COLLECTED MATERIAL
..........

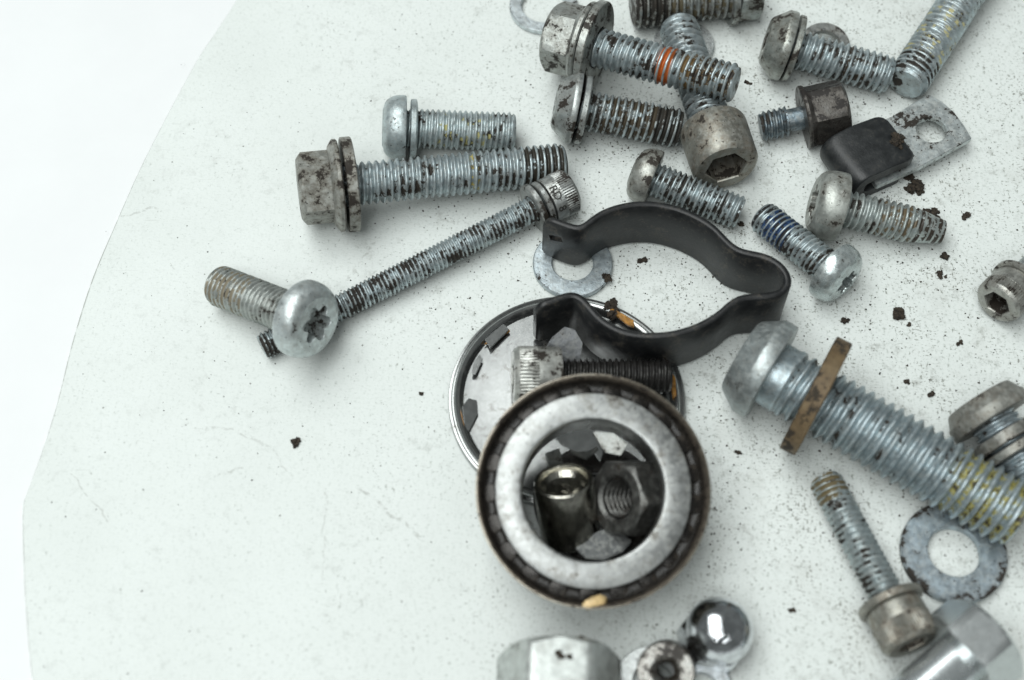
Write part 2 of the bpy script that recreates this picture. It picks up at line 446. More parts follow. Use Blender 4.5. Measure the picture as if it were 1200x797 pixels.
# --- flange bolt lying across the left
bolt('flange_bolt', 'long zinc flange bolt with grimy hex head and thick washer, leftmost hex head', (350, 222, 8.8), (661, 192, 4.2), 7.7, 1.25,
     dict(kind='hex', k=7.4, af=11.2, fR=8.2, ft=1.0), plated('zinc_flange_bolt', ZINC, 0.24, 0.3, bands=((0.80, 1.0, (0.03, 0.027, 0.02), 0.75, 0.1), (0.55, 0.60, (0.45, 0.38, 0.12), 0.2, 0.3))),
     [(7.9, 2.0, 8.4, 0.35)], roll=0.25, hmat=plated('zinc_flange_head', (0.34, 0.345, 0.315), 0.46, 0.85, 0.45, 0.6, (), 0.45))
# --- short button head bolt above it
bolt('button_head_bolt', 'short clean zinc button head bolt touching the long flange bolt from above', (448, 149, 6.2), (603, 155, 3.8), 7.2, 1.0,
     dict(kind='button', k=4.3, R=5.9), plated('zinc_short_bolt', (0.48, 0.55, 0.56), 0.22, 0.2, bands=((0.25, 0.8, (0.42, 0.40, 0.18), 0.10, 0.3),)), [(5.0, 1.2, 5.3, 0.2)])
# --- long thin socket screw
ls_root, ls_head, ls_L = bolt('socket_head_screw', 'long thin socket screw with knurled lettered head, lying under the torx bolt', (669, 222, 4.4), (307, 407, 2.4), 4.7, 0.8,
     dict(kind='socket', k=5.0, R=4.2, kend=0.55), plated('zinc_long_screw', ZINC, 0.46, 0.25, bands=((0.0, 1.0, (0.02, 0.017, 0.013), 0.16, 0.1), (0.62, 1.0, (0.02, 0.017, 0.013), 0.42, 0.1))),
     [(5.3, 1.1, 4.2), (6.9, 1.2, 4.5)], cat='screw', hmat=plated('steel_screw_head', (0.40, 0.42, 0.41), 0.46, 0.4, 0.32))
def lettering(text, parent, R, x_top, size, depth, mat, view_mm, shift=0.0):
    cu = bpy.data.curves.new('lettering', 'FONT'); cu.body = text; cu.size = size; cu.extrude = depth; cu.align_x = 'CENTER'
    tmp = bpy.data.objects.new('tmp_text', cu); COL.objects.link(tmp)
    dg = bpy.context.evaluated_depsgraph_get(); me = bpy.data.meshes.new_from_object(tmp.evaluated_get(dg))
    bpy.data.objects.remove(tmp)
    bm = bmesh.new(); bm.from_mesh(me); bmesh.ops.triangulate(bm, faces=bm.faces); bmesh.ops.subdivide_edges(bm, edges=[e for e in bm.edges if e.calc_length() > 0.4], cuts=2)
    mi = parent.parent.matrix_basis.inverted() if parent.parent else parent.matrix_basis.inverted()
    v = (mi.to_3x3() @ (view_mm)).normalized(); th0 = math.atan2(v.y, v.z)
    V = []
    for q in bm.verts:
        # text up = towards the head face (-X); right = up x outward
        th = th0 + (q.co.x + shift) / R
        r = R + q.co.z
        V.append((x_top - q.co.y, r * math.sin(th), r * math.cos(th)))
    F = [[x.index for x in f.verts] for f in bm.faces]; bm.free()
    o = mesh('lettering', V, F, mat, parent, 0)
    bm = bmesh.new(); bm.from_mesh(o.data); bmesh.ops.recalc_face_normals(bm, faces=bm.faces); bm.to_mesh(o.data); bm.free()
    return o
bpy.context.view_layer.update()
lettering('RD  8', ls_head, 4.15, 4.7, 2.1, 0.10, M_LETTER_SHADE, CAM - P(650, 230, 5) * U, 0.4)
# --- torx bolt propped on that screw
bolt('torx_bolt', 'zinc torx button head bolt propped up at the far left of the pile', (372, 380, 10.6), (255, 334, 3.6), 7.3, 1.0,
     dict(kind='button', k=4.0, R=6.6, drive=0.52, flat=0.70), plated('zinc_torx_bolt', (0.40, 0.43, 0.41), 0.28, 0.35, bands=((0.55, 1.0, (0.25, 0.22, 0.16), 0.5, 0.1),)), roll=0.2,
     hmat=plated('zinc_torx_head', (0.52, 0.57, 0.57), 0.16, 0.3, 0.36))
# --- flange bolt with the orange paint
bolt('flange_bolt', 'flange bolt with orange paint marks on its thread and a wide dirty washer', (645, 41, 9.4), (862, 99, 12.6), 7.4, 1.25,
     dict(kind='hex', k=7.6, af=11.6, fR=7.9, ft=1.1), plated('zinc_orange_bolt', ZINC, 0.28, 0.2, bands=((0.50, 0.585, (0.42, 0.10, 0.015), 1.0, 0.10), (0.64, 1.0, (0.14, 0.09, 0.035), 0.45, 0.2), (0.72, 1.0, (0.025, 0.02, 0.015), 0.33, 0.2))),
     [(7.9, 1.6, 8.5, 0.15)], roll=0.1, hmat=plated('zinc_orange_head', (0.36, 0.38, 0.36), 0.56, 0.5, 0.38, 0.8, (), 0.4))
# --- grimy button head bolt below it
bolt('button_head_bolt', 'button head bolt with black and brown grime filling most of its thread', (650, 122, 6.8), (797, 151, 3.9), 7.5, 1.25,
     dict(kind='button', k=4.2, R=6.7, flat=0.58, bevel=0.7), plated('zinc_grimy_bolt', ZINC, 0.50, 0.6, bands=((0.22, 1.0, (0.05, 0.038, 0.022), 0.55, 0.15), (0.75, 1.0, (0.02, 0.018, 0.014), 0.8, 0.1))), [(4.7, 1.2, 6.4, 0.25)],
     hmat=plated('zinc_grimy_head', (0.44, 0.47, 0.46), 0.50, 0.4, 0.36))
# --- dark bolt cut by the top of the picture
bolt('hex_bolt', 'thick grimy bolt cropped by the top edge, its dark tip pointing left', (889, -12, 5.6), (741, 6, 5.2), 9.4, 1.4,
     dict(kind='hex', k=4.5, af=9.8), plated('zinc_top_bolt', (0.33, 0.36, 0.35), 0.52, 0.7, bands=((0.0, 1.0, (0.10, 0.085, 0.05), 0.38, 0.2), (0.7, 1.0, (0.02, 0.018, 0.014), 0.7, 0.1))), [(4.9, 1.4, 6.2)])
# --- socket cap bolt standing out below the orange bolt
bolt('socket_cap_bolt', 'socket cap bolt with big round hex socket head, pinned under the orange marked bolt', (851, 197, 6.6), (794, 29, 4.0), 7.7, 1.5,
     dict(kind='socket', k=9.5, R=6.3, ap=3.3, knurl=False), plated('zinc_cap_bolt', (0.38, 0.44, 0.46), 0.25, 0.3), roll=0.3,
     hmat=plated('dull_cap_head', (0.30, 0.295, 0.26), 0.36, 0.8, 0.42, 0.75, (), 0.35))
# --- small bolt in the centre
bolt('button_head_bolt', 'small button head bolt with black specked thread just above the black clip', (741, 200, 5.2), (868, 250, 3.3), 6.2, 1.0,
     dict(kind='button', k=4.2, R=5.2, flat=0.5), plated('zinc_centre_bolt', ZINC, 0.42, 0.4, bands=((0.2, 0.8, (0.02, 0.018, 0.014), 0.42, 0.1),)),
     hmat=plated('dirty_centre_head', (0.38, 0.39, 0.36), 0.56, 0.6, 0.4))
# --- blue thread-lock bolt
bolt('torx_bolt', 'torx bolt with blue thread lock on its thread, shiny dome head at right', (993, 331, 5.6), (892, 253, 3.3), 6.1, 1.0,
     dict(kind='button', k=3.9, R=5.4, drive=0.46, flat=0.52), plated('zinc_blue_bolt', ZINC, 0.40, 0.3, bands=((0.55, 0.86, (0.03, 0.07, 0.16), 0.75, 0.05), (0.45, 1.0, (0.02, 0.02, 0.02), 0.4, 0.3))),
     roll=0.5, hmat=plated('zinc_blue_head', (0.50, 0.56, 0.56), 0.22, 0.25, 0.24))
# --- thread cutting bolt
bolt('tapping_bolt', 'thread cutting bolt with tapered grimy tip, its head against the black rubber sleeve', (953, 236, 6.3), (1104, 272, 3.3), 6.8, 1.15,
     dict(kind='button', k=5.0, R=6.2, drive=0.5, flat=0.72), plated('zinc_tapping_bolt', (0.42, 0.47, 0.46), 0.32, 0.4, bands=((0.35, 1.0, (0.13, 0.10, 0.06), 0.42, 0.2), (0.7, 1.0, (0.03, 0.022, 0.015), 0.5, 0.1))), taper=6.5,
     hmat=plated('zinc_tapping_head', (0.42, 0.44, 0.41), 0.32, 0.6, 0.42))
# --- upper right bolt
bolt('button_head_bolt', 'button head bolt with a brown stain on its head, touching the thick threaded bolt', (897, 47, 6.8), (1043, 89, 3.9), 7.4, 1.25,
     dict(kind='button', k=4.6, R=6.6, flat=0.62, bevel=0.6), plated('zinc_upper_right_bolt', ZINC, 0.22, 0.3, bands=((0.55, 0.75, (0.04, 0.03, 0.02), 0.5, 0.1), (0.8, 0.93, (0.03, 0.025, 0.02), 0.3, 0.2))), [(4.9, 1.2, 6.3, 0.2)],
     hmat=plated('zinc_upper_right_head', (0.36, 0.38, 0.35), 0.46, 0.7, 0.34))
# --- thick bolt running out of the top right
bolt('hex_bolt', 'thick threaded bolt running out of the picture at top right, flat tip towards us', (1190, -98, 6.5), (1061, 99, 4.2), 8.0, 1.25,
     dict(kind='hex', k=5.5, af=12.0), plated('zinc_top_right_bolt', ZINC, 0.27, 0.4, bands=((0.55, 0.9, (0.50, 0.47, 0.26), 0.18, 0.1), (0.86, 0.97, (0.03, 0.025, 0.02), 0.55, 0.1))))
# --- small dark bolt
bolt('flange_bolt', 'small rusty black hex flange bolt beside the black rubber sleeve', (991, 127, 5.6), (891, 149, 2.9), 5.6, 1.0,
     dict(kind='hex', k=8.0, af=10.0, fR=5.9, ft=0.9), plated('dark_small_bolt', (0.15, 0.19, 0.215), 0.42, 0.4, 0.3), plain=2.9, neck=4.3, roll=0.2,
     hmat=plated('rusty_black_head', (0.10, 0.095, 0.088), 0.60, 0.5, 0.38, 0.75, (), 0.05, (0.014, 0.011, 0.009)))
# --- big bolt on the right
bolt('large_bolt', 'very large zinc bolt with coarse thread and yellow stains, a rusty washer round it', (868, 416, 8.6), (1196, 607, 6.2), 11.4, 1.75,
     dict(kind='button', k=5.9, R=8.6, flat=0.70, bevel=0.55), plated('zinc_large_bolt', (0.38, 0.455, 0.485), 0.12, 0.25, 0.36, bands=((0.72, 1.0, (0.36, 0.33, 0.10), 0.45, 0.25), (0.70, 1.0, (0.05, 0.045, 0.03), 0.20, 0.2))), plain=2.6,
     hmat=plated('zinc_large_head', (0.38, 0.42, 0.42), 0.22, 0.3, 0.38))
# --- small socket screw lower right
bolt('socket_head_screw', 'short socket screw with brown knurled head and washer, pointing up left', (1070, 756, 5.4), (966, 561, 3.2), 5.5, 1.0,
     dict(kind='socket', k=6.4, R=4.55, kend=0.6), plated('zinc_lower_screw', (0.40, 0.46, 0.47), 0.26, 0.3, bands=((0.80, 1.0, (0.16, 0.13, 0.07), 0.6, 0.0),)), [(6.5, 1.3, 5.2)], cat='screw',
     hmat=plated('brown_screw_head', (0.29, 0.285, 0.25), 0.30, 0.9, 0.42, 0.75, (), 0.3))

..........

GIVEN EXERCISE
In the listing above, locate each line with "picture" and copy it.

THE COMPLETED TASK
Write part 2 of the bpy script that recreates this picture. It picks up at line 446. More parts follow. Use Blender 4.5. Measure the picture as if it were 1200x797 pixels.
# --- dark bolt cut by the top of the picture
bolt('hex_bolt', 'thick threaded bolt running out of the picture at top right, flat tip towards us', (1190, -98, 6.5), (1061, 99, 4.2), 8.0, 1.25,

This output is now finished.